───── Records for the task ─────
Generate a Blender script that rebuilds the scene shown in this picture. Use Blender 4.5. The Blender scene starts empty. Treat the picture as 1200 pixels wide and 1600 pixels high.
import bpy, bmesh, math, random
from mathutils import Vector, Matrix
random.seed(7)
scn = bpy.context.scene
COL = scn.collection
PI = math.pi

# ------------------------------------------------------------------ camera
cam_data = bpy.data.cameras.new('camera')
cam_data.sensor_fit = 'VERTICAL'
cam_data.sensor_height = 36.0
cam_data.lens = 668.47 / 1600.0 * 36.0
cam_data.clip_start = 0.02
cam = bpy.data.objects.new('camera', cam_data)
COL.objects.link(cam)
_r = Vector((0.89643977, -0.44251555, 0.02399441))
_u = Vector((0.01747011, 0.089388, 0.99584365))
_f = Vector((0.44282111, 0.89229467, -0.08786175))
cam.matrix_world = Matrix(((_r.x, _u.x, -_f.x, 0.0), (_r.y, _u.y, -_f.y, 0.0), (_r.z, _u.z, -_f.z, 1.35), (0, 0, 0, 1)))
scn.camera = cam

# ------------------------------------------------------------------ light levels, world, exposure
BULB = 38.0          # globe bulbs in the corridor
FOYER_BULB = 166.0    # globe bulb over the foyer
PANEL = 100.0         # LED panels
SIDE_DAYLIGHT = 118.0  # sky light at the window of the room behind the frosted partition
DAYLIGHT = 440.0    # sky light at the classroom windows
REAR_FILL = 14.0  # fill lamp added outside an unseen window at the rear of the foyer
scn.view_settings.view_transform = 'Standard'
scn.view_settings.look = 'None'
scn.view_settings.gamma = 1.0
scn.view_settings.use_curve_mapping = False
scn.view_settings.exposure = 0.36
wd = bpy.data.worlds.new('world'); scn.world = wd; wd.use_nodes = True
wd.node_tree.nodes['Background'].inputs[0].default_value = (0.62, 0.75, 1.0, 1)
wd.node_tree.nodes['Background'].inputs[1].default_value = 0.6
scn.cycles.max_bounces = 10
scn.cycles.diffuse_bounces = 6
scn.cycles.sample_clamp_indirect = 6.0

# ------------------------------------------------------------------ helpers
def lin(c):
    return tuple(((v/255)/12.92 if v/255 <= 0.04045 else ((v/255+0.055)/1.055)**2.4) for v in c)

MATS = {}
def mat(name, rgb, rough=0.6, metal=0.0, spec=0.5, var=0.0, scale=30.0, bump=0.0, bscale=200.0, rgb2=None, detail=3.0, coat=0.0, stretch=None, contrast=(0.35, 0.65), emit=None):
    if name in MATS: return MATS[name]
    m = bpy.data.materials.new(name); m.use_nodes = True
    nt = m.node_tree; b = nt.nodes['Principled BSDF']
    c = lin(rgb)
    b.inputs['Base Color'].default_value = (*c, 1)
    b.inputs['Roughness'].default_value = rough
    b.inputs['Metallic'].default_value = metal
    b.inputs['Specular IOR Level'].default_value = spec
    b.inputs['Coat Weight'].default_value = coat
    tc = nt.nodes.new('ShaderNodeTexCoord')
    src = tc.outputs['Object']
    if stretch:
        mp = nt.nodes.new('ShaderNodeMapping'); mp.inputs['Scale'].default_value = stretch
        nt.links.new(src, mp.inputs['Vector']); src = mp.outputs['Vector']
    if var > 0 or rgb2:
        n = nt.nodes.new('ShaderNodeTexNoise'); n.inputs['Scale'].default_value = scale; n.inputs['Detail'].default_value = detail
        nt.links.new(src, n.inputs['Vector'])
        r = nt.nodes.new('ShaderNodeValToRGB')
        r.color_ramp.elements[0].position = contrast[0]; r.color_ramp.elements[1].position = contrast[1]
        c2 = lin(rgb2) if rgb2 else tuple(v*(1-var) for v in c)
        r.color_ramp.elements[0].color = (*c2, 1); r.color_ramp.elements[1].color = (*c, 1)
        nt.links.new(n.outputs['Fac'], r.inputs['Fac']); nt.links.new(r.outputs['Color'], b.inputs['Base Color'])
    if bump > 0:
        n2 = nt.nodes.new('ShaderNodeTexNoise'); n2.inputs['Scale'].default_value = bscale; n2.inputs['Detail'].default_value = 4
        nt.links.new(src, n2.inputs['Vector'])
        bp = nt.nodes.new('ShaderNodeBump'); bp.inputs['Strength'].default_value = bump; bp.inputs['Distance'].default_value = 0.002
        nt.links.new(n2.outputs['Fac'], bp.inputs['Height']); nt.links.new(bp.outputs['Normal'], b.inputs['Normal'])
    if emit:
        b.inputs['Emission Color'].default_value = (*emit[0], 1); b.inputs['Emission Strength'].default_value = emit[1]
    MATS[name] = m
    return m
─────
───── Records for the task ─────
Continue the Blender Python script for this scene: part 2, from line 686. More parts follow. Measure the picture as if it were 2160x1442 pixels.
─────
───── Records for the task ─────
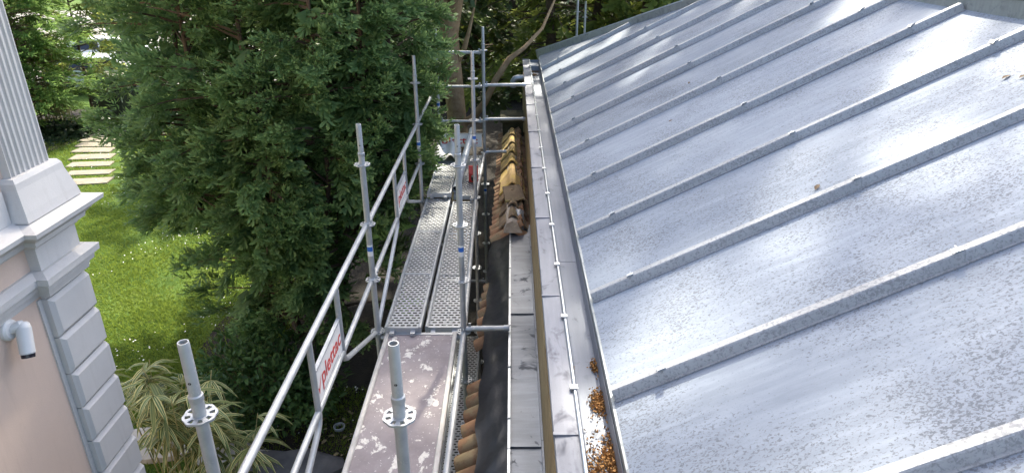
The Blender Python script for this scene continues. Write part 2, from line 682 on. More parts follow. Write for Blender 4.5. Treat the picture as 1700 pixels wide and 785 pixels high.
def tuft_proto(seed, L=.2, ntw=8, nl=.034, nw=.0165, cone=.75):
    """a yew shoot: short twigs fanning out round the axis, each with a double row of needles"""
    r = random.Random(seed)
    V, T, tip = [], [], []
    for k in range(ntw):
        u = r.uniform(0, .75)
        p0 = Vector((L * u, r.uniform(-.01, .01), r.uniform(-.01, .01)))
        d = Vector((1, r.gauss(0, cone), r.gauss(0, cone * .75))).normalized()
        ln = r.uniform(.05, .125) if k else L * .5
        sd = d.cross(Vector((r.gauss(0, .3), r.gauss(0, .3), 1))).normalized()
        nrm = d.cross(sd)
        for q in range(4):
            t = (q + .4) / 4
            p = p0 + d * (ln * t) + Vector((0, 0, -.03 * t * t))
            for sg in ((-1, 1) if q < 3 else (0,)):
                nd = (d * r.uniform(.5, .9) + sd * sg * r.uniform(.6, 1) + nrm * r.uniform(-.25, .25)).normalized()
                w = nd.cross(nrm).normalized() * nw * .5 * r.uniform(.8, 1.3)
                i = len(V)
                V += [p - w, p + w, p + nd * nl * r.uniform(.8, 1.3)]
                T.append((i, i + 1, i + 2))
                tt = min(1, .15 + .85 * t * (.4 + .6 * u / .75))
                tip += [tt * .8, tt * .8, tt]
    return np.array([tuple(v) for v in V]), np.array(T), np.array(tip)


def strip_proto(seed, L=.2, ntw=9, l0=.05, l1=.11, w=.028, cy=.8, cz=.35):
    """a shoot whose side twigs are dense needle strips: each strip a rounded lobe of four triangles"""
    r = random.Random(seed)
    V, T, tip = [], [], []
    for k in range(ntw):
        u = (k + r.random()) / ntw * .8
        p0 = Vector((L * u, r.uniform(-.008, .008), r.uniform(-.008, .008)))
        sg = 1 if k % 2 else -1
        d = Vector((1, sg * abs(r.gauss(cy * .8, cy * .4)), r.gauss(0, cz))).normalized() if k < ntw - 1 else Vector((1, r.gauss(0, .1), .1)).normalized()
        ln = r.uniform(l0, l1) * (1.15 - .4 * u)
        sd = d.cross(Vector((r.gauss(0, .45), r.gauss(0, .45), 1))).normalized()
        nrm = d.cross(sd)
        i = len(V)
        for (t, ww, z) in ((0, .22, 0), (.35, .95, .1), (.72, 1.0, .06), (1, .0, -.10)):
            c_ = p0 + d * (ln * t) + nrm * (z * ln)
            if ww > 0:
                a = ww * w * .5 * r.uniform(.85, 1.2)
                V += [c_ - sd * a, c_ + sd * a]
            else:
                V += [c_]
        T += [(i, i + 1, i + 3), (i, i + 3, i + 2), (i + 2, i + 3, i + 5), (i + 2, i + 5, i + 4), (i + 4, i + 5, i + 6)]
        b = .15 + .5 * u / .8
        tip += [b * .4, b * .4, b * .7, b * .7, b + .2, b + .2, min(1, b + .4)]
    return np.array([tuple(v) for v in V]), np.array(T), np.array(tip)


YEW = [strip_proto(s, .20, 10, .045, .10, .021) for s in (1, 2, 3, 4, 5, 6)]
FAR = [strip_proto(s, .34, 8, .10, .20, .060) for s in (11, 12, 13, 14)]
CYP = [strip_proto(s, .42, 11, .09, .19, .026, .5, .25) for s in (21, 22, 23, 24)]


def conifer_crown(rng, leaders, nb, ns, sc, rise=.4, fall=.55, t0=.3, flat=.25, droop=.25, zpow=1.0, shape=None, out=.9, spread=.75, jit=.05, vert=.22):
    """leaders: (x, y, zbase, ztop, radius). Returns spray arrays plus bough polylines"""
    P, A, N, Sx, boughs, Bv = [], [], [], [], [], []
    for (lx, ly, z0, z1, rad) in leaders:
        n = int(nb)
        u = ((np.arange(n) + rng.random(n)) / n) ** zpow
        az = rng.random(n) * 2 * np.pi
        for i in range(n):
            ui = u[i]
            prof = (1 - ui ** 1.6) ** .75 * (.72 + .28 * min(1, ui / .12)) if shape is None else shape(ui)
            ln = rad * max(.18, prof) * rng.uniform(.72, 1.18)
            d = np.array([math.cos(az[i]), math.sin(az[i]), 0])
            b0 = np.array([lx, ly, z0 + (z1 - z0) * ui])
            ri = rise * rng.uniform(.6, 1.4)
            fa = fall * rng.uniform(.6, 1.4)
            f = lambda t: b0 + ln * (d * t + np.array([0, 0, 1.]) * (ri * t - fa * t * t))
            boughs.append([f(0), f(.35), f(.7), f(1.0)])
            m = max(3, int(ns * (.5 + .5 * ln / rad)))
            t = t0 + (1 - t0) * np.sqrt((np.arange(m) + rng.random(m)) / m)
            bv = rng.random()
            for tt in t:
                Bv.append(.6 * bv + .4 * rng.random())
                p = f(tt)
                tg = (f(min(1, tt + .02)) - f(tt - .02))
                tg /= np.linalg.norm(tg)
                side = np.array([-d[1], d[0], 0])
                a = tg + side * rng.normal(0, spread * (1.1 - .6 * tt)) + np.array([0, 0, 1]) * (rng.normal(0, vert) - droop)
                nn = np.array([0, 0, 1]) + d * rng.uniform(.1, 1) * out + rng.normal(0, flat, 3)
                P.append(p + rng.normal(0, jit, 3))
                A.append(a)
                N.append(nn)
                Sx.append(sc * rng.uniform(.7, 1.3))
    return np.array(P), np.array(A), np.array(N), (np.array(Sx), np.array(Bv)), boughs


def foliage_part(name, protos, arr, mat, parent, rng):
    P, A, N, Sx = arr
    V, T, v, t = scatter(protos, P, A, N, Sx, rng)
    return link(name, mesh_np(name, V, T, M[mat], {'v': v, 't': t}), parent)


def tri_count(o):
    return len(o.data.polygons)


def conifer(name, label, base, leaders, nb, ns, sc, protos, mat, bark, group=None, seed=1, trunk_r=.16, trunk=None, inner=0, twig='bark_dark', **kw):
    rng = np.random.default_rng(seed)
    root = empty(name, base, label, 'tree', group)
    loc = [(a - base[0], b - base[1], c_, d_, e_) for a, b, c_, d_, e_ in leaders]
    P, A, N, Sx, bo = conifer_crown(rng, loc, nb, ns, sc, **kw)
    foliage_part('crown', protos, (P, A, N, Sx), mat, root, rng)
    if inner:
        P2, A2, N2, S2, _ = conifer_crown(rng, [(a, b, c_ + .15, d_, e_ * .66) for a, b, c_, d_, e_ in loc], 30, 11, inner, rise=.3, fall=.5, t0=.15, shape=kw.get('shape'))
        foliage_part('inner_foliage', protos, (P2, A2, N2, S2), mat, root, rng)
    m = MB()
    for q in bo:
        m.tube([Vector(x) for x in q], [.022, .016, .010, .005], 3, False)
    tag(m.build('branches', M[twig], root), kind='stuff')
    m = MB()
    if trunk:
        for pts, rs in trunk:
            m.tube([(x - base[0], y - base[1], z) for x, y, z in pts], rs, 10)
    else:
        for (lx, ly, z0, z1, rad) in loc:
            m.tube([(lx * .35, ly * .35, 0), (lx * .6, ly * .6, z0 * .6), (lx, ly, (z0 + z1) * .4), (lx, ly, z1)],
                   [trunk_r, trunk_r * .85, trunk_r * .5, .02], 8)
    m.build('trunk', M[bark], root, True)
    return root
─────
Everything from the line that contains "Generate a Blender" through the line that contains "PI = math.pi" is to be transcribed exactly, and nothing outside that range.

Generate a Blender script that rebuilds the scene shown in this picture. Use Blender 4.5. The Blender scene starts empty. Treat the picture as 1200 pixels wide and 1600 pixels high.
import bpy, bmesh, math, random
from mathutils import Vector, Matrix
random.seed(7)
scn = bpy.context.scene
COL = scn.collection
PI = math.pi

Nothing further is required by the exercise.